---------- Material provided ----------
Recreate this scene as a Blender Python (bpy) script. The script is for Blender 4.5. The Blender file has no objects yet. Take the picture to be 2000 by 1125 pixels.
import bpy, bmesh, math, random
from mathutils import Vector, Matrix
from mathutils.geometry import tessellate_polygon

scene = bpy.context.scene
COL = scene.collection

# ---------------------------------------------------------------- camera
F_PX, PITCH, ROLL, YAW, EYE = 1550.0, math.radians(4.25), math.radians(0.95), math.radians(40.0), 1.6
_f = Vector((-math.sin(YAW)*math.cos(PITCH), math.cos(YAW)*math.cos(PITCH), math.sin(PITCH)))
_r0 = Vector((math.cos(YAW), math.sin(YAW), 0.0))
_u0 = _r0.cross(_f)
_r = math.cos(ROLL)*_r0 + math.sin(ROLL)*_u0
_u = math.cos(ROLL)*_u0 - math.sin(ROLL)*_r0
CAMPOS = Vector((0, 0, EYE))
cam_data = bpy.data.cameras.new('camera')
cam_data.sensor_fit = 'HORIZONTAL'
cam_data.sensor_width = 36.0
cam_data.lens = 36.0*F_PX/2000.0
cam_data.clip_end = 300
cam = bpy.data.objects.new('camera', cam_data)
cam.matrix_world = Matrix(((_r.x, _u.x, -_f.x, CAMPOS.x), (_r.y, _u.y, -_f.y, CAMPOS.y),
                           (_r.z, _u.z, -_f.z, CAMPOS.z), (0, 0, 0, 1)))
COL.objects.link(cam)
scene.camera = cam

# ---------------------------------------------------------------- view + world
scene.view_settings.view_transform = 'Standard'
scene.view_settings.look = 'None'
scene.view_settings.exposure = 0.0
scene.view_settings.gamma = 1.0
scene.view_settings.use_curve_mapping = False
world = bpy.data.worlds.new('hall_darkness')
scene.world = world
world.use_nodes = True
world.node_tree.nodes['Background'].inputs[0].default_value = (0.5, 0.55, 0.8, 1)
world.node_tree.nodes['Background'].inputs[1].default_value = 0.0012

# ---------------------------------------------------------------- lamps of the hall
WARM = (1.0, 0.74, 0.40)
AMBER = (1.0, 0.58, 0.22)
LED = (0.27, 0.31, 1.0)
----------
* Exercise
Only the lines from the beginning of the material to the line containing "COL = scene.collection" should be echoed, verbatim and in full.

* Reply to the exercise
Recreate this scene as a Blender Python (bpy) script. The script is for Blender 4.5. The Blender file has no objects yet. Take the picture to be 2000 by 1125 pixels.
import bpy, bmesh, math, random
from mathutils import Vector, Matrix
from mathutils.geometry import tessellate_polygon

scene = bpy.context.scene
COL = scene.collection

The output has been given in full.